Araz Aslanlı: Rusya Türkiye’nin öncelikleri konusunda daha dikkatli davranmazsa, bu iki ülke kendilerini sadece Orta Doğu’da değil, Kafkasya’da da farklı “cephe”lerde bulabilirler
Ruslan Rahimov (Anadolu Ajansı): Rusya Devlet Başkanı Vladimir Putin, Ermenistan ile ortak hava savunma sistemi kurulması için hükümete talimat verdi. Bunu nasıl değerlendiriyorsunuz? Bölgesel etkileri neler olabilir?
Araz Aslanlı: Rusya zaten Ermenistan’da bir askeri üsse sahiptir. İki ülke arasında Kolektif Güvenlik Anlaşması Örgütü çerçevesinde askeri işbirliği de mevcuttur. Bu iki çerçeve zaten hava savunması anlamında işbirliğine de olanak sağlamaktadır. Daha Ekim 2015 sonlarında Rusya Ermenistan’a yeni Orlan-10 keşif hava araçları yollamıştı. Ama Putin’in talimatındaki ifadede “Kafkasya bölgesinin kolektif güvenliğinin sağlanması adına Ermenistan ile bölgesel ortak hava savunma sisteminin” kurulmasından bahsedilmektedir. Halbuki Ermenistan ile Rusya arasında direkt sınır ve dolayısıyla ortak hava sahası yok. Bu iki ülke arasında yer alan Azerbaycan ve Gürcistan’dan birisi Ermenistan ile diğeri ise Rusya ile yakın tarihte savaş yaşamış ve aralarındaki sorunlar henüz çözüme kavuşturulmamıştır. Türkiye’nin Ermenistan ve Rusya ile ilişkilerinde iyileştirme eğilimleri gözlenmekle beraber temel sorunlara yaklaşımlardaki farklılıklar önemli ölçüde devam etmektedir. O nedenle de Putin’in açıklaması genel anlamda Kafkasya’yı, tüm çevre ülkeleri ve NATO’yu yakından ilgilendirmekle beraber Azerbaycan ve Türkiye açısından daha büyük önem taşımaktadır.

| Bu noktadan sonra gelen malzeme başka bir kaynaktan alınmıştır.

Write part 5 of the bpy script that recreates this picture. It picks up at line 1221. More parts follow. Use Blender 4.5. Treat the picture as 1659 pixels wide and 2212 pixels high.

Bu adımlar Rusya açısından öncelikle genel olarak çevrede egemenliğini artırma ve küresel güç konumunu geri kazanma hedefine yöneliktir. Ama Ermenistan açısından bu tarz gelişmeler Türkiye’ye yönelik saldırgan (soykırım iddiaları, toprak ve tazminat talepleri) politikalarını sürdürmeye ve belki de artırmaya teşvik niteliği de taşımaktadır. Benzer ifadeleri Ermenistan’ın Azerbaycan’a yönelik işgalci politikaları için de ifade edebiliriz. Rusya’nın bu tarz adımları Karabağ sorununun çözüm sürecini ve Kafkasya’da barışı hakim kılma çabalarını da zedelemektedir. Bu çerçevede Ermenistan’ın Gürcistan’ın toprak bütünlüğüne yönelik faaliyetlerinde de artış gözlenebilir.
Rusya’nın Ukrayna krizi ve hem bu kriz hem de diğer bazı nedenlerden dolayı Batı ile ciddi gerginlik (aynı zamanda düşen petrol fiyatları nedeniyle ekonomik sıkıntıların da) yaşandığı bir aşamada Türkiye ve Azerbaycan’ı rahatsız edecek eylemlerden kaçınması daha mantıklı olurdu. Çünkü Türkiye-Rusya ilişkilerinde bir dönem için gözlenen olumlu seyir Suriye ve doğalgaz konusundaki anlaşmazlıklar nedeniyle yönünü kaybetmeye başlıyor. 2015 yılı sonlarına kadar gerçekleştirilmesi planlanan Türkiye-Rusya Üst Düzey İşbirliği Konseyi toplantısına kadar Rusya Türkiye’nin öncelikleri konusunda daha dikkatli davranmazsa, bu iki ülke kendilerini sadece Orta Doğu’da değil, Kafkasya’da da farklı “cephe”lerde bulabilirler.